As a newly widowed woman I was constantly being harangued by other widowed people to “learn to be alone”. No one really understood that I started there. Alone. I was the one who made all the decisions, did all the work, and did it with no input from my late husband throughout his entire illness. He would have supported me if he could, but his dementia made that impossible. I was already alone when I became a widow. And though I have offended people with my views on being alone, single and “independent” before……it’s not quantum physics. 

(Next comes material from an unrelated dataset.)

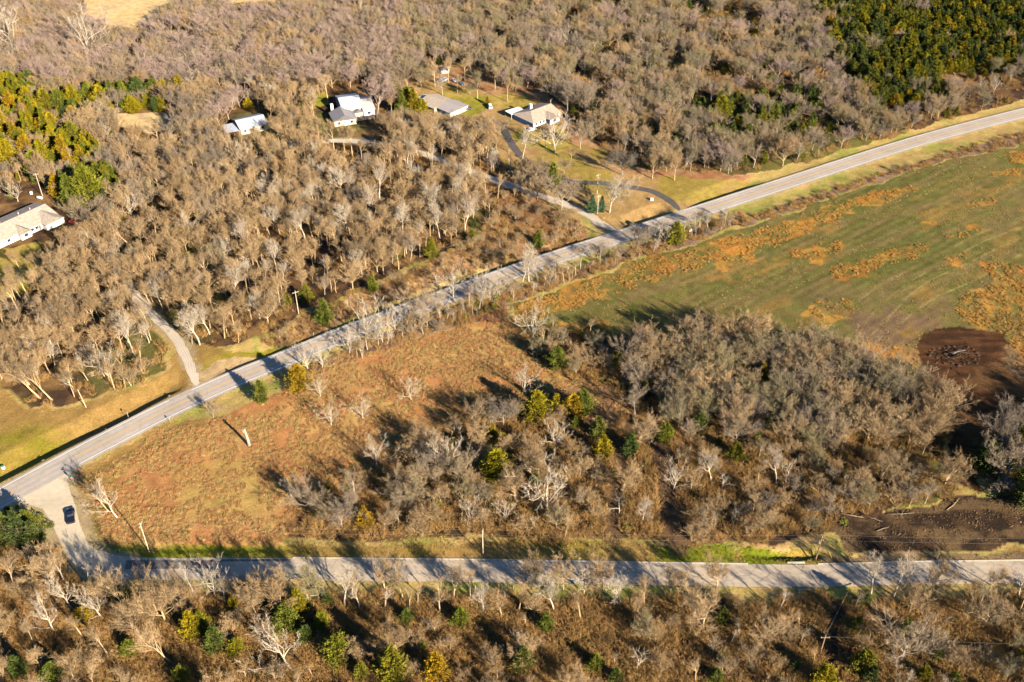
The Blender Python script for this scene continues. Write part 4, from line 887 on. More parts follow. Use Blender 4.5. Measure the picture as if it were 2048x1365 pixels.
# ---------------------------------------------------------------- houses
M_GLS = mat('dark_window_glass', (.03, .04, .06), .15, spec=.6)
M_TRIM = mat('white_trim', (.75, .72, .66), .7)
def roofmat(n, c, v=.12): return mat(n, c, .9, v, .9, bump=.2)
M_RT = roofmat('tan_shingles', (.36, .29, .23)); M_RG_ = roofmat('grey_shingles', (.26, .24, .25)); M_RM = mat('pale_metal_roof', (.40, .42, .46), .5, .2, .4); M_RP = roofmat('pale_tan_shingles', (.40, .33, .26), .2)
M_WW = mat('white_siding', (.80, .76, .70), .8, .05, 1); M_WB = mat('beige_siding', (.60, .50, .38), .8, .08, 1); M_BRK = mat('tan_brick_wall', (.45, .33, .24), .9, .15, 3)
M_MET = mat('galvanised_metal', (.5, .5, .5), .4, metallic=.6); M_BLKP = mat('black_plastic', (.02, .02, .022), .6)
def gable(root, x0, x1, y0, y1, hw, hr, axis, rm, wm, oh=.5, hip=(0, 0), zb=-.4):
    """walls with their gable ends and a two-slope roof of real thickness; the ridge runs along axis"""
    def T(a, b, z): return (a, b, z) if axis == 'x' else (b, a, z)
    a0, a1, b0, b1 = (x0, x1, y0, y1) if axis == 'x' else (y0, y1, x0, x1)
    bm_ = (b0 + b1) / 2; W = MB(); h0, h1 = hip
    v = [T(a0, b0, zb), T(a1, b0, zb), T(a1, b1, zb), T(a0, b1, zb), T(a0, b0, hw), T(a1, b0, hw), T(a1, b1, hw), T(a0, b1, hw), T(a0 + h0, bm_, hr - .06), T(a1 - h1, bm_, hr - .06)]
    W.add(v, [(0, 1, 5, 4), (2, 3, 7, 6), (1, 2, 6, 9, 5), (3, 0, 4, 8, 7), (4, 5, 9, 8), (6, 7, 8, 9)]); W.obj('wall', wm, root)
    Rf = MB(); sl = (hr - hw) / ((b1 - b0) / 2); ez = hw - sl * oh; t = .16
    A0, A1, B0, B1 = a0 - oh, a1 + oh, b0 - oh, b1 + oh; r0, r1 = (a0 + h0 if h0 else A0), (a1 - h1 if h1 else A1)
    top = [T(A0, B0, ez + t), T(A1, B0, ez + t), T(A1, B1, ez + t), T(A0, B1, ez + t), T(r0, bm_, hr + t), T(r1, bm_, hr + t)]
    bot = [(p[0], p[1], p[2] - t + .02) for p in top]
    Rf.add(top + bot, [(0, 1, 5, 4), (2, 3, 4, 5), (6, 10, 11, 7), (8, 11, 10, 9), (0, 6, 7, 1), (2, 8, 9, 3), (1, 7, 11, 5), (1, 2, 5), (3, 0, 4), (0, 4, 10, 6), (2, 5, 11, 8), (3, 9, 10, 4), (7, 8, 11), (9, 6, 10)])
    rf = Rf.obj('roof', rm, root); return rf
def opening(root, name, x, y, z, w, h, side, m=None, fr=True):
    """window or door set proud of a wall; side is the outward normal '-y', '+x' or '-x'"""
    def B(mb, w_, h_, d0, d1, mi=0):
        if side == '-y': mb.box(x - w_ / 2, x + w_ / 2, y - d1, y - d0, z - h_ / 2, z + h_ / 2, mi)
        elif side == '+x': mb.box(x + d0, x + d1, y - w_ / 2, y + w_ / 2, z - h_ / 2, z + h_ / 2, mi)
        else: mb.box(x - d1, x - d0, y - w_ / 2, y + w_ / 2, z - h_ / 2, z + h_ / 2, mi)
    mb = MB(); B(mb, w, h, .01, .05); o = mb.obj(name, m or M_GLS, root)
    if fr:
        f = MB(); B(f, w + .24, h + .24, .003, .03); f.obj('frame', M_TRIM, o)
    return o
def at(px, py, z, name, label, cat, ang):
    x, y = G(px, py, z); return thing(name, label, cat, (x, y, 0), R(ang))
# A: long tan-roofed white house at the left edge
A = at(90, 408, 5.1, 'house', 'long white house with a tan roof and front gables at the left edge', 'house', 54)
gable(A, -34, -.4, -8.2, 8.2, 2.7, 5.0, 'x', M_RP, M_WW)
gable(A, -7.8, .0, -11.4, -3.2, 2.7, 4.6, 'y', M_RP, M_WW, .4); gable(A, -18.2, -13.8, -9.9, -4.2, 2.7, 4.2, 'y', M_RP, M_WW, .4)
for x_ in (-31, -27, -22.5, -12.2, -10.3): opening(A, 'window', x_, -8.2, 1.5, 1.3, 1.2, '-y')
opening(A, 'window', -16, -9.9, 1.5, 1.6, 1.3, '-y'); opening(A, 'door', -9, -8.2, 1.05, 1, 2.1, '-y', mat('brown_door', (.2, .12, .07), .6))
opening(A, 'garage_door', -3.9, -11.4, 1.15, 4.9, 2.3, '-y', M_TRIM); opening(A, 'window', 0, -8.5, 1.5, 1.2, 1.2, '+x')
cm = MB(); cm.box(-20.3, -19.4, 1.2, 2.1, 3.5, 6.0); cm.obj('chimney', M_WW, A)
for x_, y_ in ((-6, 1.5), (-11, 1.8)):
    cm = MB(); cm.tube([(x_, y_, 4), (x_, y_, 5.5)], .12, 8); cm.obj('vent_pipe', M_WW, A)
# B: pale metal-roofed barn with lean-to
B_ = at(469.6, 241.5, 5.0, 'barn', 'pale metal-roofed building with a lower striped lean-to among the trees', 'building', 30)
gable(B_, .4, 13.6, -6.4, 6.4, 2.9, 4.9, 'x', M_RM, M_WB, .4)
for x_ in (2.5, 6, 11): opening(B_, 'window', x_, -6.4, 1.6, 1.2, 1.1, '-y')
opening(B_, 'door', 8.6, -6.4, 1.05, 1, 2.1, '-y', M_TRIM)
lt = MB(); lt.add([(-6.2, -6.2, 2.3), (0, -6.2, 2.3), (0, 2.6, 2.8), (-6.2, 2.6, 2.8), (-6.2, -6.2, 2.42), (0, -6.2, 2.42), (0, 2.6, 2.92), (-6.2, 2.6, 2.92)], [(0, 3, 2, 1), (4, 5, 6, 7), (0, 1, 5, 4), (1, 2, 6, 5), (2, 3, 7, 6), (3, 0, 4, 7)])
lt.obj('lean_to_roof', mat('striped_metal_roof', (.42, .45, .52), .45, .3, 1.5), B_)
for x_, y_ in ((-6, -6), (-.2, -6), (-6, 2.4), (-6, -2)):
    ps = MB(); ps.box(x_ - .08, x_ + .08, y_ - .08, y_ + .08, -.3, 2.3); ps.obj('post', M_TRIM, B_)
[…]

Many people don’t do alone very well. Not because it is difficult but because it is lonely, and that is the problem. People confuse their innate dislike of enforced loneliness with an inability to be alone. Being alone is easy for anyone if it is for a finite period but alone without seeming end is another matter. Widows who have been married for long periods of time, especially if they married young, seem to have the most difficult time adjusting to a singular existence. Female widows in particular will take up a pseudo-feminist stance which, I think, stops somewhat short of bra burning and going commando, and proclaim loudly and often of the joys of making decisions without consult and having a closet all to themselves. While I don’t disagree about the closet (and even though I love Rob and my daughter I wouldn’t mind a bathroom all to myself either), having no one who you care enough about to bounce ideas off of or who to point out the holes in your logic or beam at you in wonder when you are particularly brilliant isn’t worth the joy of walking through the house naked while you are getting ready for the day or eating whenever/whatever you want for dinner. Truthfully, I can walk around naked now (as long as the kids aren’t home or are in bed for the night) and even a planned dinner menu is worth it when there is someone to talk to while you eat.

Independence is knowing your own mind and not being afraid to verbalize it. It is not knowing what you want and being supported while you look for it. Some people have never had this and I understand that, but it is a fallacy to believe that being alone and independence are the same thing because independence isn’t about being on your own. It’s about having the security to be yourself.


I find myself watching the sky all the time anymore. It’s ridiculous because the sky is the sky. It’s no different here in Alberta than it was in Iowa, but it seems so different. For one thing, I have the feeling that earth’s roof is closer now, that clouds are touchable, and that I can actually see the horizon curve and bend around the planet it blankets. And you can see the rain coming from miles away. Watch it fall in sheets and streaks. Gray and wispy.

I stood in the parking lot of the Safeway last night and just watched the storm clouds in the distance making their way ever so determinedly from Edmonton to the Fort. Rob, who watches me, came and stood by me to snap a picture with his phone. He watches me like I watch the sky……and everything else. I wonder if it would be as fascinating to watch all things advancing from the distance. Would it be as awesome? 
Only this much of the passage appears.